NASA Faster, Better, Cheaper (FBC) Task Final Report

Report on Project Management in NASA
by the Mars Climate Orbiter Mishap Investigation Board

Peggy Wilhide

Headquarters, Washington, DC
(Phone: 202/358-1898)

RELEASE: 00-37

NASA Administrator Daniel S. Goldin today praised the
work of two panels reporting on NASA project management
issues, noting that the teams “have done a great service to
the Agency and to the Nation.”

The Phase II report by the Mars Climate Orbiter Mishap
Investigation Board, led by Marshall Space Flight Center
Director Arthur G. Stephenson, and the Faster, Better,
Cheaper report by former Jet Propulsion Laboratory project
manager Anthony Spear, are part of a top-to-bottom review of
Agency programs Goldin chartered within the past few months.

The two reports released today join the work of another
review panel, the Shuttle Independent Assessment Team, led by
Ames Research Center Director Dr.
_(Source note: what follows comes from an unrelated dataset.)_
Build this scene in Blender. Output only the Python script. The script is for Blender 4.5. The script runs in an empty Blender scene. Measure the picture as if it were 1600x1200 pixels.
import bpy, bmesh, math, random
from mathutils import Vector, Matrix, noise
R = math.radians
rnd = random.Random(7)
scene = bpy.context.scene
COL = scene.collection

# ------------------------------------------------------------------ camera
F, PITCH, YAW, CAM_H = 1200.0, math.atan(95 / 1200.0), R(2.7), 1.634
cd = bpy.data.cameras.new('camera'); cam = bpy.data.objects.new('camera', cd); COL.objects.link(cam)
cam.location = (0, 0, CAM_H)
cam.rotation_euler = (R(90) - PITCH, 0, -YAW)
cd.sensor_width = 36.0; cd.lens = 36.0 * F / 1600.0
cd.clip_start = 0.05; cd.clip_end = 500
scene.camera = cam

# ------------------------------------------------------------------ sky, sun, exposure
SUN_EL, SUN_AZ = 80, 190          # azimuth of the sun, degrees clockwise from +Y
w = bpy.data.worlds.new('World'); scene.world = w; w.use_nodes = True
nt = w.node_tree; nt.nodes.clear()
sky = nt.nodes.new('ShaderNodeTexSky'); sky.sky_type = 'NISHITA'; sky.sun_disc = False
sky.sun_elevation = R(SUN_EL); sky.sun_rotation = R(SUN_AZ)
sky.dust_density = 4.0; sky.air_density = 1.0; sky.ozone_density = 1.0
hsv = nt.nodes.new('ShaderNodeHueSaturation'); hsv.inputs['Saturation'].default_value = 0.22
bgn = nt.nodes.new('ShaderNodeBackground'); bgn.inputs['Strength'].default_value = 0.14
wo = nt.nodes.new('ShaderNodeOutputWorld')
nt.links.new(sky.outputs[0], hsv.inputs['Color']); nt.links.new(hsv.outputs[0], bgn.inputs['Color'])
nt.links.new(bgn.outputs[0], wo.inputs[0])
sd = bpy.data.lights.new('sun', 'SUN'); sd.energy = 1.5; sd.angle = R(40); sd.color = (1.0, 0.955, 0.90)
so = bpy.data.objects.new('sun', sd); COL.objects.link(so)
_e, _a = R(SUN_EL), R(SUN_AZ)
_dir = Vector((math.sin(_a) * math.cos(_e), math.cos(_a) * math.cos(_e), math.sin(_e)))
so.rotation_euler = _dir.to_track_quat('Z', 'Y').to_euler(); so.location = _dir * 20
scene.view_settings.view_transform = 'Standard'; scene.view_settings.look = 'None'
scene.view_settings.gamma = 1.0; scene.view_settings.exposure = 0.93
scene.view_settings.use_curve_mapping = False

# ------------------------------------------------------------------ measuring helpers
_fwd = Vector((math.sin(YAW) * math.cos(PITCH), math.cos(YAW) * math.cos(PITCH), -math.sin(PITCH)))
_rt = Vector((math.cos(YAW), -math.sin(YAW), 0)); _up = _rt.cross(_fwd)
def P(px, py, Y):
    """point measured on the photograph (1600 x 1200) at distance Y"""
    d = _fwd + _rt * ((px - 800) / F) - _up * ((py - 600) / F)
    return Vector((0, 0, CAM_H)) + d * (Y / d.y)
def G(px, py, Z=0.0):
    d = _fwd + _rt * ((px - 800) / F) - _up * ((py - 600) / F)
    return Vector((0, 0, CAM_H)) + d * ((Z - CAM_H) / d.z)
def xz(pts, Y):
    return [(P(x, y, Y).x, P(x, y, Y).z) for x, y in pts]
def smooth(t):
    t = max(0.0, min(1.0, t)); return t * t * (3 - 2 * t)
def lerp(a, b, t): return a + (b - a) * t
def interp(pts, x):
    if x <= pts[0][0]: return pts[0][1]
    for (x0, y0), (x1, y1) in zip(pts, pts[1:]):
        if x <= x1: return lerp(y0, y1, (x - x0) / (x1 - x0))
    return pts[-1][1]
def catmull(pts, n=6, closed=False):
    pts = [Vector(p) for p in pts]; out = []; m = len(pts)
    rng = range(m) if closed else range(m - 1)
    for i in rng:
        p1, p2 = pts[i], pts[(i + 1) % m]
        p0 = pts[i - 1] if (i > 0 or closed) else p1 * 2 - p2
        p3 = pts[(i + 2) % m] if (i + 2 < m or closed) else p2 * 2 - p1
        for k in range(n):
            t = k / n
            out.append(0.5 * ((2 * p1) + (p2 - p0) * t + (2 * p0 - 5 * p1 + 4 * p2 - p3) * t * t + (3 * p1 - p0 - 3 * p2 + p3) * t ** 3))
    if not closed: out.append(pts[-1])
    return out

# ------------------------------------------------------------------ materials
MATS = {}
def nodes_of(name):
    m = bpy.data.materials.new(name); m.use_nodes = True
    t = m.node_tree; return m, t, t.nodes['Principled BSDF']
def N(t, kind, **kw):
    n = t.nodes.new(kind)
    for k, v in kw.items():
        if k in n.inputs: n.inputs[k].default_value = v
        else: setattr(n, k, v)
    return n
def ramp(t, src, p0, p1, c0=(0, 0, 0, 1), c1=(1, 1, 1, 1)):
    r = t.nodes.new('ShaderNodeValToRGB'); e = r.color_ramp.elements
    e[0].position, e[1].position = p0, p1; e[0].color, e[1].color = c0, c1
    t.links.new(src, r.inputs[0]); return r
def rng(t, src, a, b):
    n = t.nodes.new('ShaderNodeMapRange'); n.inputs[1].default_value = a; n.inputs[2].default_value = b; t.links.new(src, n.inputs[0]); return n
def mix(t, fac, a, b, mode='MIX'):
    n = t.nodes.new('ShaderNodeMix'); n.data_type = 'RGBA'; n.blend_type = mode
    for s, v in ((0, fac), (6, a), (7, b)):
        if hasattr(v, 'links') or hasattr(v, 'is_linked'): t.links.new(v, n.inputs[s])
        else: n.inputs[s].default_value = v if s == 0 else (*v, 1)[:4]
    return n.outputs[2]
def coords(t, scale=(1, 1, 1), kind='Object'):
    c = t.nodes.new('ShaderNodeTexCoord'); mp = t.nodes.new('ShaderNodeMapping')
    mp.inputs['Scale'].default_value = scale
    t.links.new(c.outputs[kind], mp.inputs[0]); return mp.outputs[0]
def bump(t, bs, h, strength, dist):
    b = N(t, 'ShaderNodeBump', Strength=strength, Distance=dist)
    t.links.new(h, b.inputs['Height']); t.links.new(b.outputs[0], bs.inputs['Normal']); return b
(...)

Henry McDonald, which
looked into Space Shuttle processing issues. That report was
released March 9. An additional review, by a team under
former Lockheed Martin executive Thomas Young, is due to NASA
this week, and after a short period of study will be publicly
released later this month.

“These teams have performed magnificently,” Goldin said.
“They have zeroed in on problem areas and have provided a
roadmap for improving our performance in the future. The
American people have said loud and clear they desire a
government which costs less and does more. NASA has heard
that message and embarked on a fundamental cultural change
over the last several years.

“We knew this change would not be easy. We knew we
would have problems,” Goldin said. “We pushed, we monitored,
and we initiated these reviews to find the areas which need
correction. These reviews make clear there is no turning
back from our overall goal and have identified where we can
and must do better.”

Goldin has asked NASA Chief Engineer W. Brian Keegan to
lead an internal group of experts in considering the reports
as a whole and developing an integrated set of responses. “I
have asked the Chief Engineer to work with the heads of each
of the major NASA Enterprises and the NASA field centers to
develop an across-the-board approach to implementing these
recommendations. Specific actions will be defined by mid-
summer,” Goldin said.

Among the report findings, Goldin noted the following:

* The Shuttle Independent Assessment Team documented 81
recommendations set against four time frames: immediate,
short-term, intermediate and long-term. “We have already
implemented the immediate recommendations,” Goldin said. 3I
have asked Joe Rothenberg (Associate Administrator for Space
Flight) to prepare a plan for implementing the other
recommendations. We are adding a significant number of
people to the program, but we’re not going to stop there.
This report raises very significant technical and management
issues, some going back to the origins of the program. We
are systematically working on each of the issues, and this
report has given us 20-20 vision. In the meantime, we must
guard against the notion that simply adding more people to
the Shuttle program will solve all of our problems. As Harry
McDonald’s team has noted, our challenge is more complex than
simple addition. It will involve augmenting an already
highly accomplished team with new skills, the right skills,
more training and more discipline. Because Harry’s team and
the Shuttle program had the courage to tackle these difficult
issues, NASA will be better and the Shuttle will be safer.2

* The Mars Climate Orbiter Mishap Investigation Board
provided a comprehensive project management strategy –
“Mission Success First” – for improving the likelihood of
mission success in every NASA endeavor. “This represents a
fourth element of the Faster, Better, Cheaper approach,”
Goldin said, “and that is, doing our work smarter. It means
picking the right people, giving them the right resources,
infusing the right technology, holding the right people
accountable, and doing the right kind of risk management.”

* The Faster, Better, Cheaper Report, a set of personal
observations by Spear, “adds a wonderful dimension to these
reviews,” Goldin said. “Tony Spear was a legendary project
manager at JPL and helped make Mars Pathfinder the riveting
success that it was. If we could bottle his experience we
would do so – this report is the next best thing.”

Goldin said copies of all the reports will be provided
to NASA managers to share with their employees to help
incorporate the lessons learned into NASA management
practices. “NASA has an incredible team of employees and
contractors,” Goldin said. “They are the best in the world
at what they do, and I am proud to be a part of that team.”